Cet exemple nous semble révélateur en ce qu’il illustre une des stratégies répressives de l’État, plus encore quand il ne dispose pas de personnes prises sur le fait : d’un côté désigner les coupables qui lui semblent les plus appropriés, et en même temps profiter de l’occasion pour faire le tri entre les bons anarchistes et les mauvais. Objectif de départ ou effet collatéral –nous le répétons notre intention n’est pas de pénétrer l’esprit tordu des sbires -, toujours est-il que dans ces situations, les prises de distance ont également émaillé l’histoire du mouvement anarchiste. Cela fut notamment le cas lorsque des organisations formelles, parfois de masse, avec l’enjeu de leur possible interdiction ou légalisation, se sont abstenues ou ont pris soin de ne pas reconnaitre tel ou tel compagnon-ne comme anarchiste –comme s’il fallait quelque carte de membre pour l’être et agir en tant que tel–, voire se sont jointes aux chœurs condamnant telle ou telle action.

Nous n’allons pas développer ici tous les problèmes que soulèvent les notions de « représentativité » au sein du mouvement anarchiste, de ce que pourraient être les pratiques « communément admises » par cet ensemble (pourtant aussi indéfinissable que protéiforme) ou la place accordée aux actions minoritaires … Ce qui est par contre certain, c’est que ces problèmes deviennent particulièrement aigus quand, en plus, les réactions par rapport à des initiatives offensives se calquent sur les normes répressives du pouvoir, elles-mêmes implicites et à géométrie variable selon les nécessités et les situations du moment.
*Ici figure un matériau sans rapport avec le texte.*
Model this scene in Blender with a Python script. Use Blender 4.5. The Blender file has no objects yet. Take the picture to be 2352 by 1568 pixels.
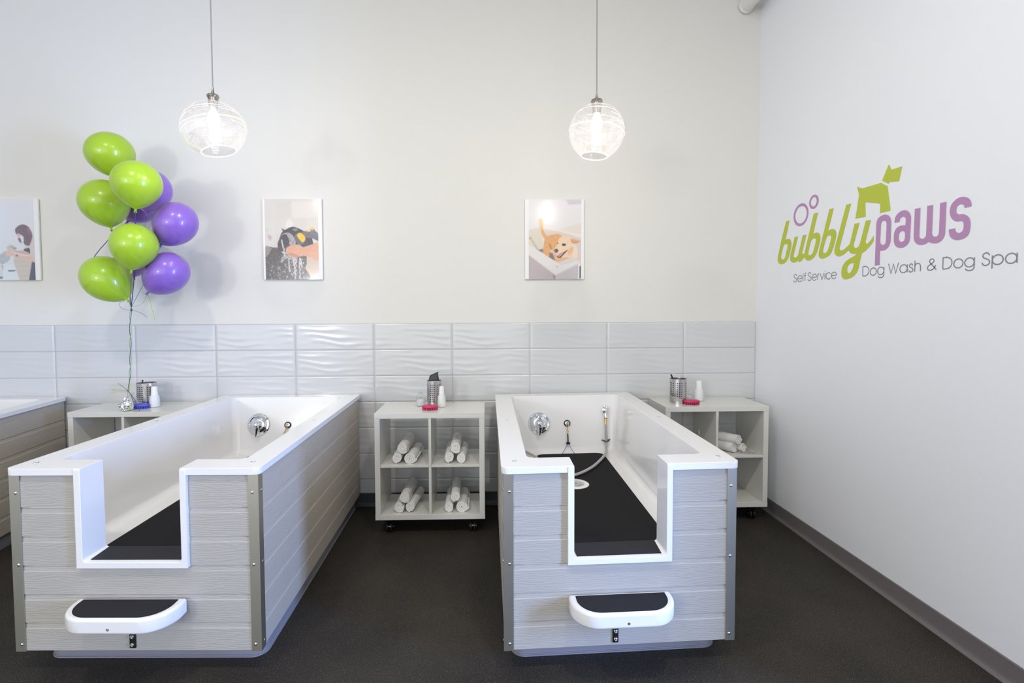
import bpy, bmesh, math, random
import numpy as np
from mathutils import Vector, Matrix
PI = math.pi
random.seed(7)
S = bpy.context.scene
C = S.collection

# ------------------------------------------------------------------ camera
cam = bpy.data.cameras.new('camera')
cam.sensor_width = 36.0
cam.lens = 1157.84/2352*36
cam.shift_x = (1176-1143.62)/2352
cam.shift_y = (754.89-784)/2352
cam.clip_start = 0.05
cam.clip_end = 100
cam_o = bpy.data.objects.new('camera', cam)
C.objects.link(cam_o)
_y, _p, _r = .0243, -.0396, -.0042
_F = Vector((math.sin(_y)*math.cos(_p), math.cos(_y)*math.cos(_p), math.sin(_p)))
_R = Vector((math.cos(_y), -math.sin(_y), 0))
_U = _R.cross(_F)
_R2 = _R*math.cos(_r)+_U*math.sin(_r)
_U2 = _U*math.cos(_r)-_R*math.sin(_r)
cam_o.matrix_world = Matrix(((_R2.x, _U2.x, -_F.x, -2.1534), (_R2.y, _U2.y, -_F.y, -3.9614), (_R2.z, _U2.z, -_F.z, 1.5544), (0, 0, 0, 1)))
S.camera = cam_o

# ------------------------------------------------------------------ world, lights, exposure
S.view_settings.view_transform = 'Standard'
S.view_settings.look = 'None'
S.view_settings.gamma = 1
S.view_settings.use_curve_mapping = False
S.view_settings.exposure = 0.0
w = bpy.data.worlds.new('world')
S.world = w
w.use_nodes = True
bg = w.node_tree.nodes['Background']
bg.inputs[0].default_value = (.80, .88, 1.0, 1)
bg.inputs[1].default_value = 0.30

def area(name, loc, target, sx, sy, power, col):
    l = bpy.data.lights.new(name, 'AREA')
    l.shape = 'RECTANGLE'; l.size = sx; l.size_y = sy; l.energy = power; l.color = col
    o = bpy.data.objects.new(name, l); C.objects.link(o); o.location = loc
    d = Vector(target)-Vector(loc)
    o.rotation_euler = d.to_track_quat('-Z', 'Y').to_euler()
    return o
# daylight through the storefront behind the camera
area('storefront_daylight', (-5.2, -7.6, 2.2), (-4.2, 0, 1.7), 8.0, 3.6, 175, (.96, .97, 1))
# daylight through the glass door in the right wall, and the far left window
area('side_door_daylight', (1.6, -3.85, 1.35), (-3.0, -1.5, .7), .5, 1.8, 255, (.30, .48, 1))
area('window_glint', (-5.9, -7.6, 2.0), (-4.0, 0, 2.0), .55, .55, 60, (.95, .97, 1))
# recessed ceiling lamps over the fronts of the tubs
for i, (x, y) in enumerate([(-3.75, -3.3), (-1.5, -3.3)]):
    area('ceiling_spot', (x, y, 4.3), (x, y+.3, 0), .25, .25, 38, (1, .95, .88))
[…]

Lorsque des actions ne sont plus considérées selon des critères individuels et éthiques, lorsque les percevoir comme « minoritaires » les rend d’emblée suspectes, lorsque leur pertinence ne se mesure qu’à l’aune de l’épée de Damoclès qu’elles pourraient faire tomber sur tous, alors c’est que le calendrier politique et répressif a pris le pas sur les idées.
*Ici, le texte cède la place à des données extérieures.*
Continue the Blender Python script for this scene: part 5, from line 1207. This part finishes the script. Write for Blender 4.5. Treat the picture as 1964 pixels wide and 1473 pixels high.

Certes des débats peuvent surgir autour du partage ou pas de certaines actions, de leurs objectifs, de leurs méthodes ou de leur pourquoi mais ils doivent être menés entre compagnon-nes et de manière appropriée, c’est-à-dire loin des oreilles du pouvoir, des projecteurs des médias et des espaces virtuels de communication, et surtout pas sous les injonctions de l’Etat à qui on se sentirait obligé d’apporter des réponses et des garanties quand il nous met en joue.

Pour en revenir à la question du « montage », il semble qu’un réflexe quelque peu conditionné consiste à mettre en avant cette expression assez pratique afin de mettre tout le monde d’accord contre ce qui serait une injustice manifeste. En réalité, ce réflexe amène généralement à ne pas toucher les mécanismes de fond de la justice. Si l’État n’a certes souvent pas hésité à mener la guerre contre ses ennemis déclarés en allant à l’encontre de ses soi-disant propres règles (fabrication de fausses preuves, faux aveux et témoignages obtenus par le chantage ou sous la torture etc.), ce serait cependant une grossière erreur d’oublier que la justice est en soi un instrument forgé à son image et pour son usage.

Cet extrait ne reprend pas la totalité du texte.